The temperature dependence of the mechanical properties of aluminum alloys containing low-melting-point inclusions

Abstract

The energy absorbed during high temperature impact testing of binary aluminum alloys containing low-melting-point inclusions of Bi, Cd or Pb has been found to drop suddenly in a narrow temperature range; below the transition temperature, the specimens bend without breaking, while above it they fracture intergranularly. This embrittlement is clearly associated with the presence of the liquid inclusions.
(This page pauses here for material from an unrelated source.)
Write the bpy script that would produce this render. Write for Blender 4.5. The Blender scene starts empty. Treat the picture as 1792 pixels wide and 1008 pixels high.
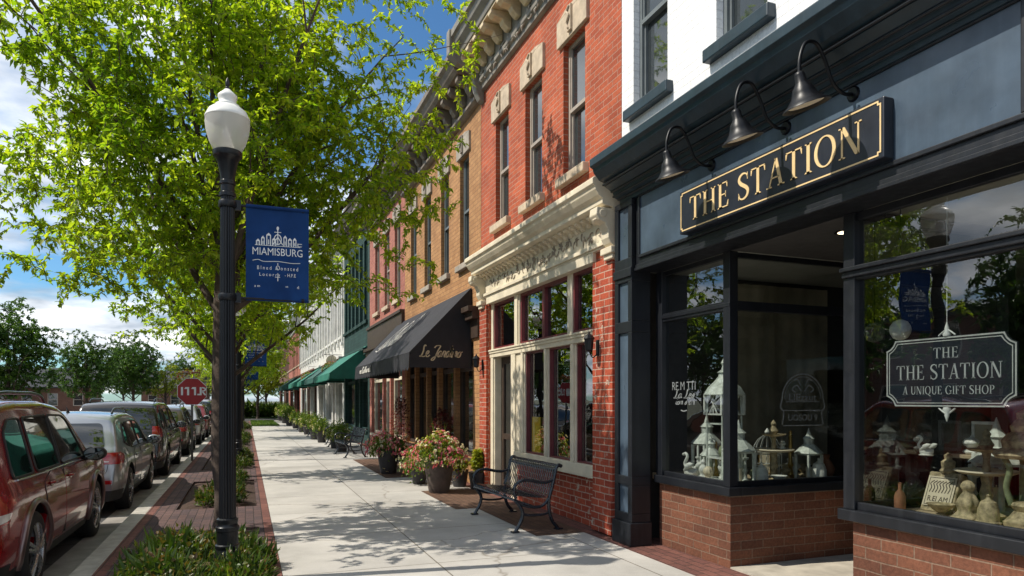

Classical liquid metal embrittlement (LME) of a 6061 aluminum alloy where its external surface was wetted by the ternary BiCdPb eutectic confirmed that the brittle intergranular failures observed in AlBi, AICd and AlPb are a manifestation of LME. It was found that a fracture surface energy model for LME is able to account for the result that embrittlement is most severe in alloys containing liquid Bi inclusions and least severe in alloys containing liquid Pb inclusions. The reduction in the fracture surface energy when the inclusions melt facilitates crack initiation and crack propagation. However, the finite amount of embrittling liquid produced by each inclusion is capable of facilitating crack propagation over short distances only, which may account for the observation that a minimum concentration of grain boundary inclusions are necessary to cause embrittlement in these alloys.